Though the Blood betrayed and spilt,

On the race entailed a doom,

Let its virtue cleanse the guilt,

Melt the hardness, chase the gloom;

Lift the veil from off their heart,

Make them Israelites indeed,

Meet once more for lot and part

With Thy household’s genuine seed.4

The author of the first Gospel goes out of his way to portray Roman leaders at the time of the crucifixion as patsies of the Jews, wanting no part in Jesus’ death. Matthew casts Pontius Pilate, the Roman Governor of Iudaea Province (the Roman combination of Judea proper, Samaria and Idumea), as a reluctant accomplice to Jesus’ death, and he symbolically washes his hands of the gruesome affair.5

In spite of the numerous contradictions contained in the four Gospels of the Passion Narratives, the New Testament unanimously casts Pilate as a thoughtful Roman leader, hopelessly trying to reason with the lynch-mob mentality of the Jewish crowd, arguing for Jesus’ vindication.

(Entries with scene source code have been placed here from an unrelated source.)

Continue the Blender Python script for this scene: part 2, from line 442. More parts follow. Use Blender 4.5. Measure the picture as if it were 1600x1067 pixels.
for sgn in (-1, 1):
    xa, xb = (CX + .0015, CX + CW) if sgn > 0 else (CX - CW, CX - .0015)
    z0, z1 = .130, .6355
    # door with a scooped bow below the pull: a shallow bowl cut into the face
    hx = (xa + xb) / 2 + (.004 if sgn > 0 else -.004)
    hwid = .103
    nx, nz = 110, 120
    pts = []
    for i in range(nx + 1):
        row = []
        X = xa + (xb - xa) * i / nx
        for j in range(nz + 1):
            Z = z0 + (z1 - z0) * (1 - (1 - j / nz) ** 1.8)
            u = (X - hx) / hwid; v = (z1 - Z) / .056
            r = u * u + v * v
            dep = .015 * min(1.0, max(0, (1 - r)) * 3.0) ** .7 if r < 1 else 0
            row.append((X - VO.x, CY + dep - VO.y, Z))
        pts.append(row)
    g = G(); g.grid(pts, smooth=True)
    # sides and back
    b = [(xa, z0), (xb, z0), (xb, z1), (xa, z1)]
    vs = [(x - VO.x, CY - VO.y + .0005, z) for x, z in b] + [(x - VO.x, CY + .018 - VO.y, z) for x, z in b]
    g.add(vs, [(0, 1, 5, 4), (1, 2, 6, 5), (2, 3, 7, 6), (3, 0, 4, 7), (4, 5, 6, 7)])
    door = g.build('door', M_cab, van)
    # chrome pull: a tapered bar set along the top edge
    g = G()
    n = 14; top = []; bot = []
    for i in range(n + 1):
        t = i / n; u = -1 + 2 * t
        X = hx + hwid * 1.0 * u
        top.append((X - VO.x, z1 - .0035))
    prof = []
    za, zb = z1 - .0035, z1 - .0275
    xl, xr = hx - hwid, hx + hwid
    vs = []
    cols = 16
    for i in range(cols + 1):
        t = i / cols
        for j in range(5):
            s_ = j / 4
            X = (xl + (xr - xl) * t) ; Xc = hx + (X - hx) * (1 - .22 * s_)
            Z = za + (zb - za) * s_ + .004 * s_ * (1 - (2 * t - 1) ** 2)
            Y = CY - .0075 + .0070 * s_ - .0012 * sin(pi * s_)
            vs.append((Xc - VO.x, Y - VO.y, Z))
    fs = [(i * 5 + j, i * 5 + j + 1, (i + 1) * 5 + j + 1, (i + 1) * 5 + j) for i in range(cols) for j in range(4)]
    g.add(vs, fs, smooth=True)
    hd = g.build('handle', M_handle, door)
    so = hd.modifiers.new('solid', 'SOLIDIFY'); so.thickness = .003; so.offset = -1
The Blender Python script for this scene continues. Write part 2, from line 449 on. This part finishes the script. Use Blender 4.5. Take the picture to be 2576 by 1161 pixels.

The Jews, on the other hand, are consistently portrayed as bloodthirsty, maniacal, and a debased rabble, demanding that Jesus is put to death. The benign caricature of Pontius Pilate in the Gospels, on the other hand, is one of a melancholy, weak leader who finally relents to the murderous demands of the Jews, and reluctantly hands Jesus over to be crucified.